Not that Schreier, who grew up in Detroit, actually wore any of these clothes. But she adored them from the time she was 4 years old, and began flipping through the magazines at Russeks, the Detroit department store patronized by the great auto moguls’ wives, where her father ran the fur salon. Amused by the sight of a little girl obsessed with sparkly dresses, they took to sending her their castoff couture, and that became the kernel of a collection that now includes over 15,000 pieces.

That collection, and the part on view at the Met, contains all the major names, but what defines it more than anything else is Schreier’s own appreciation for pretty things. The pieces on display in two rooms stretch from the turn of the century through the 1950s and on to today, with a Campbell’s Soup Can dress from 1966-67 and some winking trompe l’oeil 1980s Chloé (plus two gorgeous 1970s Zandra Rhodes).

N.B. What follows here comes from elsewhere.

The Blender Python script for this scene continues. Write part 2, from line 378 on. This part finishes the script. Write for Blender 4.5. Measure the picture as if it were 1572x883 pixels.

But hidden away between the Balenciagas and the Chanels, the Diors and the Adrians, are treasures by little-known or even unknown designers that are a delight to discover. The Madeleine & Madeleine evening gown, circa 1923, greets guests at the entrance to the show, for example, with its Egyptian-inspired scarab embroidery. And the 1913 Maison Margaine-Lacroix Art Nouveau satin gown, encrusted in jet, that glimmers with sequins. Three origin-unknown flapper dresses from the 1920s, beaded to within an inch of their glittering seams, matched only in their lavish surprise by three elaborately printed velvets of the same era — two capes and a column — by Maria Monaci Gallenga, so plush you can practically stroke the weft with your eyes. It is these less famous names whose impact lingers, in part because they are so unexpected.

And if Schreier hadn’t had that initial gut punch of desire for them, trumping pedigree, they might never have made it into her sartorial miscellany, and they wouldn’t now be part of the Met — or our own imaginations.